The first people to earn the title of filibusteros were pirates who pillaged the Spanish colonies in the West Indies as far back as the 16th century; Filibustiers as the French called them. We can trace the term back to the Dutch vrijbuiter to uncover an etymological treasure: vrij = free, and buit = booty. Free booty. Filibusters are freebooters, people who take the world to be theirs to freely boot. This concept of the-world-as-mine–to-pillage evidently motivated the 19th century practice of filibustering, which by then referred to a person engaging in unauthorised warfare against a foreign country.

The racketeer colonialist William Walker is the exemplary historical filibuster in this sense. Beginning in Mexico in 1853, he led numerous privately-funded military campaigns into Latin America as part of his grandiose scheme to create a slave-holding empire. He took control of Nicaragua until defeat in 1856 eventually saw him repatriated and tried for engaging in illegal war, a charge that took the pro-filibustering and Manifest Destiny-obsessed jury a mere eight minutes to acquit him of. Emboldened to not let the grey legalities of his private conquests get in the way, Walker went back to Latin America, where his filibustering pissed off the British admiralty enough to seize him and hand him over to the Hondurans who promptly executed him. That he was 36 when he died goes to show that at least one thing hasn’t changed about the filibuster: it’s a game only for the fighting fit.

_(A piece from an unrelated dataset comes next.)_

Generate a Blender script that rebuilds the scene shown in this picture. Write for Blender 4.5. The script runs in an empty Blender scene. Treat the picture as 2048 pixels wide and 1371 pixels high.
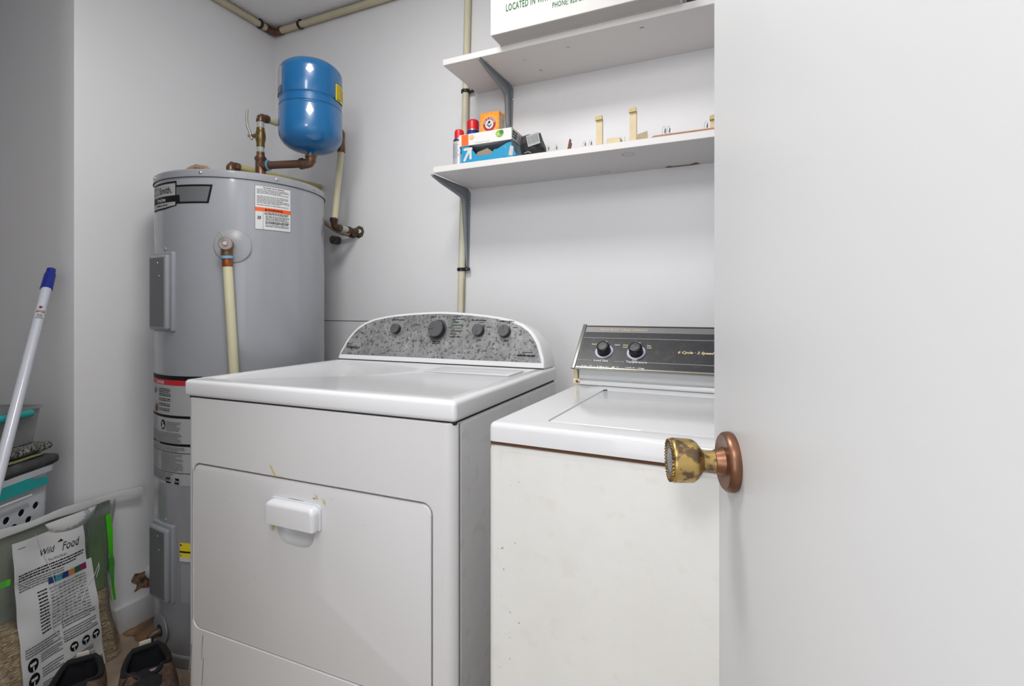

In 1889, a legislator using long-windedness as an obstructionist tactic was accused of being a filibuster, and by 1890 the 19th century military adventurist had become the domesticated political windbag of the 20th century. Being a political talk artist may lack some of the grandeur of pirates and illegal warfare, but as Wendy Davis has reminded us, the power still available to humans by way of the spoken word makes contemporary filibustering relevant to anyone with a critical and social consciousness.